A number of other publications have since reported the issue.
Stevens spoke to the British technology website, The Register, and named the two competitors for whom Red Hat wanted to make life difficult – Oracle and Novell.
However, Stevens said nothing about the fact that Red Hat could well be violating the GNU General Public Licence under which the Linux kernel is released.
The GPL specifies that additional restrictions cannot be placed on redistribution of GPL-ed sources.
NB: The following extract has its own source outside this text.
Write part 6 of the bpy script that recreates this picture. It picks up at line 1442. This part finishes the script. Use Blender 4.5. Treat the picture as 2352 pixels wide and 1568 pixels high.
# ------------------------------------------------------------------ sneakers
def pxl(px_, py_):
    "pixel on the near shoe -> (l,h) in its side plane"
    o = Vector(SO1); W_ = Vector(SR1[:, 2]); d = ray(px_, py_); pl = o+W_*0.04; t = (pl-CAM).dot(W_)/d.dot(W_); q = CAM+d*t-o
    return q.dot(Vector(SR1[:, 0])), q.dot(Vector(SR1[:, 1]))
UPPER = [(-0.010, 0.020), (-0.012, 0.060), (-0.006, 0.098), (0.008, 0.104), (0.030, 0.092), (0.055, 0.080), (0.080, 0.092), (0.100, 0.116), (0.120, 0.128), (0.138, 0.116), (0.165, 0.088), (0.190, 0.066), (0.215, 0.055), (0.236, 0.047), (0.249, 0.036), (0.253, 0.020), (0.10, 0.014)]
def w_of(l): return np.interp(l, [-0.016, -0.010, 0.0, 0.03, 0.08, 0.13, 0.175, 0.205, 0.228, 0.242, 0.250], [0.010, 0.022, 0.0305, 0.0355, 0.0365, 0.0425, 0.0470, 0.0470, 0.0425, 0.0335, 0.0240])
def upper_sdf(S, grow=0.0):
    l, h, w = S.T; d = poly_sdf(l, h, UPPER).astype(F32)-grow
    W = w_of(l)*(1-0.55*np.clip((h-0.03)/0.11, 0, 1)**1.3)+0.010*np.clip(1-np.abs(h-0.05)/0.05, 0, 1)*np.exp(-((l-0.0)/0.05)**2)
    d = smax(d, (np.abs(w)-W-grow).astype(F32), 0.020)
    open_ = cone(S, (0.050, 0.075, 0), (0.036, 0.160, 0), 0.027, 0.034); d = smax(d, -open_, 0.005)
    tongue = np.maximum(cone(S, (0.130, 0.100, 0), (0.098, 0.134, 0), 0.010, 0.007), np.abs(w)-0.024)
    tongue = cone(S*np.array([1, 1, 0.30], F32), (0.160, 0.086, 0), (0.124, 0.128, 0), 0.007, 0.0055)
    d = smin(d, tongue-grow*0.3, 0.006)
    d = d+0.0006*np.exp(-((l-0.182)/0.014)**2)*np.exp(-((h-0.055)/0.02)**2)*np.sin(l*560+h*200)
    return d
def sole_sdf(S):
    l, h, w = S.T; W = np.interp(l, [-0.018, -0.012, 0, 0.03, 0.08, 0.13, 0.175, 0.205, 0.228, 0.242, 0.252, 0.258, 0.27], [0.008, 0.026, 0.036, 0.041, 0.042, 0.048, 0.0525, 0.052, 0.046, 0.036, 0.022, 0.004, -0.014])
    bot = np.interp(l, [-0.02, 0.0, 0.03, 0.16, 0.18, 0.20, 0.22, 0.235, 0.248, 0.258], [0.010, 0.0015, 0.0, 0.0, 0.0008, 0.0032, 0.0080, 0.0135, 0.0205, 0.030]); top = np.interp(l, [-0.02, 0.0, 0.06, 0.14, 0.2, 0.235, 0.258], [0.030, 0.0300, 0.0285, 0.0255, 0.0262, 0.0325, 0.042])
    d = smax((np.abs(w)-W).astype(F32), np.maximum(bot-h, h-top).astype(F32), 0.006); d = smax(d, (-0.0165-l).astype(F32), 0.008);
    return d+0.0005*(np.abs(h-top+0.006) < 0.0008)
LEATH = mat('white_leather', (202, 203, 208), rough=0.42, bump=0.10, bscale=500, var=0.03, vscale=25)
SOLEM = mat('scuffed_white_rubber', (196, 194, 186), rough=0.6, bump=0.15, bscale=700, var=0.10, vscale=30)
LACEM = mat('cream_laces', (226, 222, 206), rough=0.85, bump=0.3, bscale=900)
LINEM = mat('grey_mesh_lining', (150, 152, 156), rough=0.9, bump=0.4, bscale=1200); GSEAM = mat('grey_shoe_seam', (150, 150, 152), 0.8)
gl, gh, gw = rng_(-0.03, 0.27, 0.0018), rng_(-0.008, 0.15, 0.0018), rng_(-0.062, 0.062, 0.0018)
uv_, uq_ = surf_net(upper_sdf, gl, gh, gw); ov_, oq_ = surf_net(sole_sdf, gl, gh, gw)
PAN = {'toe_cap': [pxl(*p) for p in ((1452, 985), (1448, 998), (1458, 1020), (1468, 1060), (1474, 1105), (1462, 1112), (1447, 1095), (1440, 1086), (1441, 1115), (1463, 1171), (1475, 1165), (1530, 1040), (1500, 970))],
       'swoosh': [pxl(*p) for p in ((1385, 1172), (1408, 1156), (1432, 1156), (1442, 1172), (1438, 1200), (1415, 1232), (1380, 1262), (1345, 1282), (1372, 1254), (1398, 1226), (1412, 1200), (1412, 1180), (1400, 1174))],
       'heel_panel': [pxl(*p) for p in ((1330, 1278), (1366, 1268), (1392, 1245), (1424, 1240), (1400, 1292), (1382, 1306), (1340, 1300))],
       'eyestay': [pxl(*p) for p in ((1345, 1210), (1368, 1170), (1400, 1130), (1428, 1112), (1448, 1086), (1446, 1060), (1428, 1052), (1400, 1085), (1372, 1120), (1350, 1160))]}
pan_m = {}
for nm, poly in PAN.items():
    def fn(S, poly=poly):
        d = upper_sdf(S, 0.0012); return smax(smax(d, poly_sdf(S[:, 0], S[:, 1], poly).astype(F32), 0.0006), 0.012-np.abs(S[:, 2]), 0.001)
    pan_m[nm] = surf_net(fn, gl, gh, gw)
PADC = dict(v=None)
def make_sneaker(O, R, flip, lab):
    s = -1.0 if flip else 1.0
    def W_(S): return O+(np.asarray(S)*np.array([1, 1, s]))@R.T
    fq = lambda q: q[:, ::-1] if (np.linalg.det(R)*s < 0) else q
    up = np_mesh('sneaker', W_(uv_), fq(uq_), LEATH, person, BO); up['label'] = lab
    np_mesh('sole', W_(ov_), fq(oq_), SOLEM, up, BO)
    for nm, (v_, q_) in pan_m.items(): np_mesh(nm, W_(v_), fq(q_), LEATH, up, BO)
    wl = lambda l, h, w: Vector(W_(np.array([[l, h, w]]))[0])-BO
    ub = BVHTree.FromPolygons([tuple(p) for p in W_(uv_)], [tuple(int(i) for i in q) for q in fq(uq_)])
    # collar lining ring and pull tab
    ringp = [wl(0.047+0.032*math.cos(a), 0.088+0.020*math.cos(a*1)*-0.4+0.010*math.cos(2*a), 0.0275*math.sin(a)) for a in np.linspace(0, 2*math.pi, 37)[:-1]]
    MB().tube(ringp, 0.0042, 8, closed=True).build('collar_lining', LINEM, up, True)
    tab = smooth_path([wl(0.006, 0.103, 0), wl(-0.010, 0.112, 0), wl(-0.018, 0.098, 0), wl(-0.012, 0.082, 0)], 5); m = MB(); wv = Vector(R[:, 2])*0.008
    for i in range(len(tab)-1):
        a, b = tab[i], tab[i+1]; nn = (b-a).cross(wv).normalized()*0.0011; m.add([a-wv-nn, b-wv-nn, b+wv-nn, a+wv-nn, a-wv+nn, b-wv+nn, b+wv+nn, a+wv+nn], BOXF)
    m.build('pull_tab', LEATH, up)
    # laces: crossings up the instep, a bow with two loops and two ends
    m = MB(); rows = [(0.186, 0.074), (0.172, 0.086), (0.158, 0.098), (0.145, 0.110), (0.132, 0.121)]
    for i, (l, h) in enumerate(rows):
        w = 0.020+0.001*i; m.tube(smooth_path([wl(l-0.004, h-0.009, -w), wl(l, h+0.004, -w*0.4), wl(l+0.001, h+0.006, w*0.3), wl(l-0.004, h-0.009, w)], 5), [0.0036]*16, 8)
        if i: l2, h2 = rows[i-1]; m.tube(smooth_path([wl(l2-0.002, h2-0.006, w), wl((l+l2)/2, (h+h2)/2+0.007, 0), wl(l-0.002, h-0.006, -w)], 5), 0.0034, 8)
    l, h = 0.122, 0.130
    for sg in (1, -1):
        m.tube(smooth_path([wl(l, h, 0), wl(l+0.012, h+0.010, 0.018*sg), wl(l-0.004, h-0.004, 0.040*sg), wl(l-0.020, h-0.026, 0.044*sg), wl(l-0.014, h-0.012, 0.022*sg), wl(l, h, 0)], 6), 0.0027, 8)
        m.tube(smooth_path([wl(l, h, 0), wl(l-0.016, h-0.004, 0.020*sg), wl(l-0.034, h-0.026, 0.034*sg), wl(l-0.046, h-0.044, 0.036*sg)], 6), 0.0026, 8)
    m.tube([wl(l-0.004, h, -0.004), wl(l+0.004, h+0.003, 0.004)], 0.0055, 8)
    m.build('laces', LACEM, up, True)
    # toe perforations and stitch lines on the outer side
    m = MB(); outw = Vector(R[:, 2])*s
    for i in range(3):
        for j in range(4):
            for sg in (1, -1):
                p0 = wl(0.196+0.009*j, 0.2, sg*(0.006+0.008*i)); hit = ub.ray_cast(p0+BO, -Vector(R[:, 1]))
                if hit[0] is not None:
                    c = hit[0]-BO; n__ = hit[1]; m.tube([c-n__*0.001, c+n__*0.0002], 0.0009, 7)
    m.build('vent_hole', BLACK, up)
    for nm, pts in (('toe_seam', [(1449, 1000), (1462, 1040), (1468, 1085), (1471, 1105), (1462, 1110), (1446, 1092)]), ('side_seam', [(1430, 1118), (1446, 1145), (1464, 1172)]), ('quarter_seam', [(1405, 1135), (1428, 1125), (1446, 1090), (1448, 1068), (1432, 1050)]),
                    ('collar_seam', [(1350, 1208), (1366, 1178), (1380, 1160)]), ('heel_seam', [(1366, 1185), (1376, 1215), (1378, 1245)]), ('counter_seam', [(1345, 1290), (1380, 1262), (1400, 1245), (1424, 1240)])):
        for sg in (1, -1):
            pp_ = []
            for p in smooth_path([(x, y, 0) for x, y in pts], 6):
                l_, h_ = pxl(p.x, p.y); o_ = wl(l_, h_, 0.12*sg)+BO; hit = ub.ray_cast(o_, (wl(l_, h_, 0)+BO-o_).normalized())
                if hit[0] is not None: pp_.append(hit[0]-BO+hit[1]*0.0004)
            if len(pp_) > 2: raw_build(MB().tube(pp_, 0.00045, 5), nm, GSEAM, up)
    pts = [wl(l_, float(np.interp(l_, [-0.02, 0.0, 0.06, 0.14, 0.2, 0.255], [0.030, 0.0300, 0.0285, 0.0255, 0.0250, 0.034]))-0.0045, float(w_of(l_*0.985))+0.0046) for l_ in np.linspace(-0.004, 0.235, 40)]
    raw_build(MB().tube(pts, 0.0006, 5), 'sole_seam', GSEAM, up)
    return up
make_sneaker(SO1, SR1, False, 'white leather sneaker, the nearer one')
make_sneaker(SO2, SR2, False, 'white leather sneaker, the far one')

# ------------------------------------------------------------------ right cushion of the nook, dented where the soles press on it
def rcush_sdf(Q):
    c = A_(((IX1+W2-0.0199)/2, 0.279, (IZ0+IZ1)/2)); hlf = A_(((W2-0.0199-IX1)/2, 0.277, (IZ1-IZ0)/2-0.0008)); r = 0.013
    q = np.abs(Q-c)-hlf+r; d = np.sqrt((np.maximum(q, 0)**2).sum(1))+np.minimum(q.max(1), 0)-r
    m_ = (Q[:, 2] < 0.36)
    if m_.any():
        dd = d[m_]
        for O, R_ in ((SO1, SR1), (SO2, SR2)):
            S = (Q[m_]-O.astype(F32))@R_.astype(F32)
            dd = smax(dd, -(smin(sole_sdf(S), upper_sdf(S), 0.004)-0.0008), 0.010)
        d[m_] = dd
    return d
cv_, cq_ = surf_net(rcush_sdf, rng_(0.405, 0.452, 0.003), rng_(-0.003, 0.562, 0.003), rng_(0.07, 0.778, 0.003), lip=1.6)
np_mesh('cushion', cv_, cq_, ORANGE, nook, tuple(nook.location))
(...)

Red Hat's policy now is to cancel the support options for any of its subscribers who redistributes the source of its kernel.
In his blog entry, Stevens said Red Hat's competitors had now changed their tactics, and, instead of offering their own GNU/Linux contributions as alternatives, were trying to lure away its customers by offering to support its own enterprise distribution, Red Hat Enterprise Linux.
"Frankly, our response is to compete," Stevens wrote. "Essential knowledge that our customers have relied on to support their RHEL environments will increasingly only be available under subscription.
"The itemisation of kernel patches that correlate with articles in our knowledge base is no longer available to our competitors, but rather only to our customers who have recognized (sic) the value of RHEL and have thus indirectly funded Red Hat's contributions to open source that will advance their business now and in the future."
Red Hat's tactic does not prevent either Oracle or Novell taking out a single subscription each to RHEL and profiting from all the work done by Red Hat.